Banks must do more to lower loan costs — CBK
Bankers have been challenged by the industry regulator, the Central Bank of Kenya (CBK), to take decisive steps to lower the cost of loans to help spur credit growth and, therefore, stimulate the ailing economy.
In a statement released after the Monetary Policy Committee's (MPC) last meeting of this year held on December 5, the CBK appeared to take issue with banks' slow pace in ensuring that borrowers access loans at an affordable rate.
"The Committee observed that short-term rates on government securities had declined sharply in line with the Central Bank Rate (CBR), but that banks had not responded by lowering their rates proportionately," the policymakers noted.
"The MPC, therefore, urges the banks to take necessary steps to lower their lending rates, in order to stimulate credit to the private sector, and thereby stimulate more economic activity."
During their last meeting this year, which came at a time when the industry is experiencing declining uptake in loans and rising defaults, the MPC decided to lower the Central Bank Rate from 12 percent to 11.25 percent. This was the third time this year that the CBK lowered the base lending rate.
Last week, lenders through their industry association the Kenya Bankers Association (KBA) lobbied the MPC to consider lowering the CBR drastically to incentivize the banks to advance credit to borrowers. At the same time, they argued, such a move would help stem the tide of non-performing loans currently hurting the banking industry.
"The MPC will closely monitor the impact of the policy measures as well as developments in the global and domestic economy and stands ready to take further action as necessary in line with its mandate," Dr. Kamau Thugge, Chairman, MPC noted in his briefing.
CBK observed that the ratio of gross non-performing loans to gross loans stood at 16.5 percent in October 2024 compared to 16.7 percent in August. "Decreases in NPLs were noted in the manufacturing, energy and water, financial services, and agriculture sectors," CBK stated.

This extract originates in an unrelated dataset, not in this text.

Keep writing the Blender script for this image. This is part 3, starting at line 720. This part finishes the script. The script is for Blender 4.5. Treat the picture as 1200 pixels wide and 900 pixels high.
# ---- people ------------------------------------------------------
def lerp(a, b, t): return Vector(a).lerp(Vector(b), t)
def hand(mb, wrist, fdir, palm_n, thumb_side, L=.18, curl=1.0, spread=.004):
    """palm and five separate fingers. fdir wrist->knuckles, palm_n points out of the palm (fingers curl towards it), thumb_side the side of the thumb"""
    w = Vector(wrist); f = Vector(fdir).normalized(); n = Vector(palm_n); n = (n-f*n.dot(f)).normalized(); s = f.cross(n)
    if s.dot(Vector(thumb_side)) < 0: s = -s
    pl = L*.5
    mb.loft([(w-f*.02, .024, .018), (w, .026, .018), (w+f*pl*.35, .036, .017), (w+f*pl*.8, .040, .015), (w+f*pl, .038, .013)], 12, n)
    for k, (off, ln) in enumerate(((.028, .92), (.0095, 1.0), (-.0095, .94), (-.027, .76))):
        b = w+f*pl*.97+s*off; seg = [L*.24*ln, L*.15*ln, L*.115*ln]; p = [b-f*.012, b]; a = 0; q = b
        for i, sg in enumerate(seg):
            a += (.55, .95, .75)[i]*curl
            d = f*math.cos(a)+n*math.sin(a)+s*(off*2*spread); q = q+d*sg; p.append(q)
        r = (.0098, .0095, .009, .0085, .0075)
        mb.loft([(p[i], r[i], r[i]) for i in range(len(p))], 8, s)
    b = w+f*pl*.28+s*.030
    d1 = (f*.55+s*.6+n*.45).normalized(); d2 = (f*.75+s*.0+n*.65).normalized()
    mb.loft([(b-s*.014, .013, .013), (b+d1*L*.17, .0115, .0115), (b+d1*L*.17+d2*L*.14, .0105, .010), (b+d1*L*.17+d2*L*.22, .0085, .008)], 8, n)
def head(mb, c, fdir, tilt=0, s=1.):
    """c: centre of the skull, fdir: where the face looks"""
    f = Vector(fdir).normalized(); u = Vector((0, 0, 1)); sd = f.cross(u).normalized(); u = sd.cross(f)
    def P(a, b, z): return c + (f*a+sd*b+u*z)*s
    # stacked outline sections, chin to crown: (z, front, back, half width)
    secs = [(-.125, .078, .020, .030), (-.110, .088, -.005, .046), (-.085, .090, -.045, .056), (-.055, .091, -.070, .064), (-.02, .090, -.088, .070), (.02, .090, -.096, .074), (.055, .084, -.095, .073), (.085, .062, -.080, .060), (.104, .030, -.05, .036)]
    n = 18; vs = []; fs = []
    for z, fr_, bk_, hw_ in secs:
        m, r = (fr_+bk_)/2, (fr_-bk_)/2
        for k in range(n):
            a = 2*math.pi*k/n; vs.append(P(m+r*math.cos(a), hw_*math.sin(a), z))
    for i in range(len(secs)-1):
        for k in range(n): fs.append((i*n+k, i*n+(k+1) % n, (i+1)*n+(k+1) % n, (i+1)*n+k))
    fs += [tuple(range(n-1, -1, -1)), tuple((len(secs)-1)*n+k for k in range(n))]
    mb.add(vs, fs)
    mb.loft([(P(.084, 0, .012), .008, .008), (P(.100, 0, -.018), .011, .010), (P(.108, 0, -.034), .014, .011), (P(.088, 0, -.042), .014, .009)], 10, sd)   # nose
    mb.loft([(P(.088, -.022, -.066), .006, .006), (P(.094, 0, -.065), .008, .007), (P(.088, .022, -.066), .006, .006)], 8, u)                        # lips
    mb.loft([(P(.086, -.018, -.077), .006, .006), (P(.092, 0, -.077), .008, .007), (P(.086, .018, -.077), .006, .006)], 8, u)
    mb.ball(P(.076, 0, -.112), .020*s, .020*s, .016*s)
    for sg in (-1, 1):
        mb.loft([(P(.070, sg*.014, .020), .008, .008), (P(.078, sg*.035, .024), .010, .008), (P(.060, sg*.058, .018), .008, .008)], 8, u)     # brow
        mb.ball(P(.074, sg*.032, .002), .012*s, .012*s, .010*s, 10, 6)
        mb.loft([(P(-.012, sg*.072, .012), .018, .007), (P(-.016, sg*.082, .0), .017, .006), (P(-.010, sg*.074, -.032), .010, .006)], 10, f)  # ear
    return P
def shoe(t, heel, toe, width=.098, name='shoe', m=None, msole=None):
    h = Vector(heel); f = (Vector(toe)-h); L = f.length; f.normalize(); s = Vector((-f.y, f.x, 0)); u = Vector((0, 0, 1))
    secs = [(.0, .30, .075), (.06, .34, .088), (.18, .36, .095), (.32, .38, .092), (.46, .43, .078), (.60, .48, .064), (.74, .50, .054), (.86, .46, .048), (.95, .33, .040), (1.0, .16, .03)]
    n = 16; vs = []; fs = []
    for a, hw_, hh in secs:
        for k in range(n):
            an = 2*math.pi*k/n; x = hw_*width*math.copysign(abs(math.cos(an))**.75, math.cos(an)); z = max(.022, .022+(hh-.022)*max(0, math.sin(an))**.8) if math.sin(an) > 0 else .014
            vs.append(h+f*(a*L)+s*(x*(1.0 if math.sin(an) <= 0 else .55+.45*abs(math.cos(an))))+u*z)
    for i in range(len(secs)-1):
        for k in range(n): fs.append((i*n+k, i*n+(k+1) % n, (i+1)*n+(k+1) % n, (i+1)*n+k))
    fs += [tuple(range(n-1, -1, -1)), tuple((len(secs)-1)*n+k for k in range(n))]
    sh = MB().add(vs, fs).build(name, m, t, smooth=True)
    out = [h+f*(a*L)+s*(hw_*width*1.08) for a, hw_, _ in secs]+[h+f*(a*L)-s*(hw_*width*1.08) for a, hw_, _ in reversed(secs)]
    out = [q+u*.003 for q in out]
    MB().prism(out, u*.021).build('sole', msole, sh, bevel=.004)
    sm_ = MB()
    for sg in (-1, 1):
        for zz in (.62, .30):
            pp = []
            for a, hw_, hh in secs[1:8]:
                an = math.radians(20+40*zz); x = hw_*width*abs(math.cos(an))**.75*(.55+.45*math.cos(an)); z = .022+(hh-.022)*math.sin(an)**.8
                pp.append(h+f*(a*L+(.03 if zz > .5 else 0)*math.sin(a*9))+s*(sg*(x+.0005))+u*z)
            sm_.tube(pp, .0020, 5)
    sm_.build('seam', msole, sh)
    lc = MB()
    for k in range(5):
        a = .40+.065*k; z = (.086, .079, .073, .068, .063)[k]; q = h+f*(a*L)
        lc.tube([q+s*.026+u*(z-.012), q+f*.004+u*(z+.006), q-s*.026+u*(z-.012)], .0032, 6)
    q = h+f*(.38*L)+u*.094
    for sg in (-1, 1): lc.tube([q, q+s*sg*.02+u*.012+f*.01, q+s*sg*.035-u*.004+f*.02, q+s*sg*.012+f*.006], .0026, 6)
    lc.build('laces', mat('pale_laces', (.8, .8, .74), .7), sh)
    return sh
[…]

At the same time, the apex bank said loans to the private sector remained flat in October in comparison to the corresponding month in 2023, 'reflecting exchange rate valuation effects on foreign currency denominated loans following the appreciation of the Shilling."
High lending interest rates
Notably, CBK agreed that the lack of growth in the uptake of credit by the private sector players was attributable to "reduced demand attributed to high lending interest rates."
The bankers, in a November survey, which they used as a basis to seek lowering of the CBR, they cited high interest rates and continued failure by the government to pay up pending bills are key factors fueling rise in defaults and poor appetite for loans in the industry.
"The housing market, as measured by the Kenya Bankers Association Housing Price Index, mirrors these dynamics, with the recent data indicating subdued growth in housing prices, highlighting weaker demand linked to restricted credit access and diminished consumer purchasing power," KBA stated in an industry survey dated Saturday, 30th November 2024.
CBK noted that in October, while foreign currency-denominated loans, which account for 26 percent of total loans, contracted by 11.8 percent, local currency-denominated loans grew at 4 percent.
The impact of slow loan growth and piling defaults appeared to have negatively impacted the economy with the CBK noting that the economy decelerated in the first six months to June 2024.
Data shows that real GDP growth averaged 4.8 percent compared to 5.5 percent registered in the comparable half in 2023. "This slowdown mainly reflected deterioration in growth in most sectors of the economy."
This year, policymakers project that Kenya's economy will grow at 5.1 percent and 5.5 percent next year mainly powered by the "resilience of key service sectors and agriculture."